DV joins Common Sense program

Sraavya Sambara, Editor-in-Chief

Contributions by Claire Zhang, Staff Writer

In response to the growing popularity and dangers of the Internet and social media, Dougherty Valley High School has applied and been approved to become a Common Sense School, an honor given by the Common Sense Media organization to recognize schools who show a commitment towards fostering healthy digital citizenship.

Common Sense Media is a nonprofit organization dedicated to helping students successfully and safely navigate the increasingly complex world of media and technology. It offers a multitude of resources on a wide variety of technology topics intended for parents, students and educators to use and apply. These topics range from media literacy and fake news to online body image and mental health.

Given the intensifying need for excellent digital citizenship in today’s world and the interest from the San Ramon community, administrators felt motivated to bring Dougherty under the Common Sense Media umbrella. In order to become approved, each grade level was trained in three Common Sense lessons. Every teacher underwent an hour-long professional development session on implementing Common Sense curriculum, and three outreach pieces were presented to the community. After this lengthy application process, Dougherty was approved by the organization on April 24, granting teachers access to resources and lesson plans to selectively employ in different curricula. The details of the action plan are currently being determined to give way to a smooth implementation in the coming school year.

Beyond the technical aspects of this curriculum, administrators and teachers also hope that these new lessons will motivate students to change the way they interact online. Students today live two lives in two realms: one in front of people and the other in front of a screen. The latter is frequently brutal. The trend of cyberbullying in the age of technology is a vicious cycle of inflicted pain, further intensified by the relative anonymity the Internet provides.

Students hide behind screens and type out hurtful comments, emboldened by the inconspicuous nature of certain social media platforms. The more time students spend on social media, the more brazen they become and the more pain they are capable of causing, a positive feedback loop resulting in hurt on all sides, and one accompanied by the classic bystander effect.

Vice Principal Mr. Jared Gagnon believes in the power of Common Sense lessons to inspire students to speak up about what they see online:
“No one wants to get involved. I get it. At this age, we want to be invisible. We don’t want to cause waves, we want to just like go about our business and move on. Regardless of if the person next to you is suffering because ‘as long as it’s not me, I’m good’ … but how we combat negative things online is really by getting them to be taken down, getting people not to say them,” Gagnon stated.

The disturbing trend of cyberbullying is part of a larger problem — students do not recognize the real-life implications and consequences of online antics.

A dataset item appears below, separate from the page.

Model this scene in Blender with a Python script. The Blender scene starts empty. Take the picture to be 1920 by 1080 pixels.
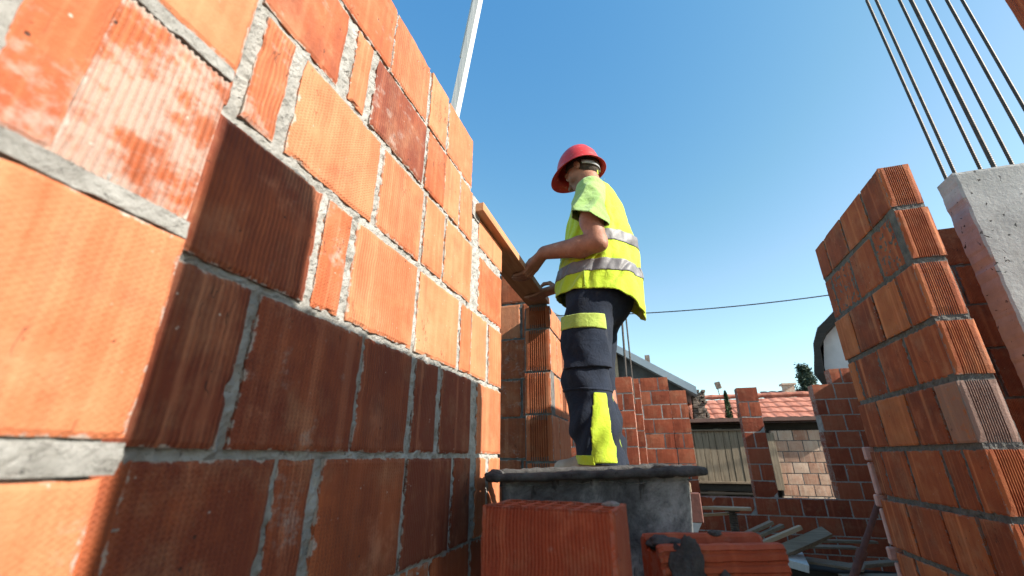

Social media, in other words, is disengaged from “real life.” A picture on Snapchat can last for 10 seconds for up to one day. Instagram posts last as long as the owner wants them to. Because of this idea that the user is in control of everything they choose to display over social media, there is no permanence to the entire ordeal. And this in turn propels students to act over social media in ways unthinkable to act in person, whether through cyberbullying, sending nude photographs, or forfeiting privacy to feel relevant.

“To have those real world consequences seems to always surprise students when they happen. Then they’re like, ‘Oh it is just the Internet; oh it was just a joke.’ But you know, we’ve done the Words Matter programs. Internet words matter too. It’s not just how you treat people in person that online. If anything, our interaction is more so online than in person. You have a greater audience online than you do in person,” Ms. Dana Pattison, an overseer of the Common Sense application process at Dougherty, said.

Because it’s simply not realistic to abstain from social media, the burden falls on students to instead be responsible and careful online — something that Common Sense Media can help with.

On officially bringing Common Sense Media to Dougherty, Gagnon expressed that “anything we can do to help students feel more comfortable [online], I think, is a good use of time. Schools are not all about just academics … how you feel really matters, and I think that’s why anything we can do with that is important.”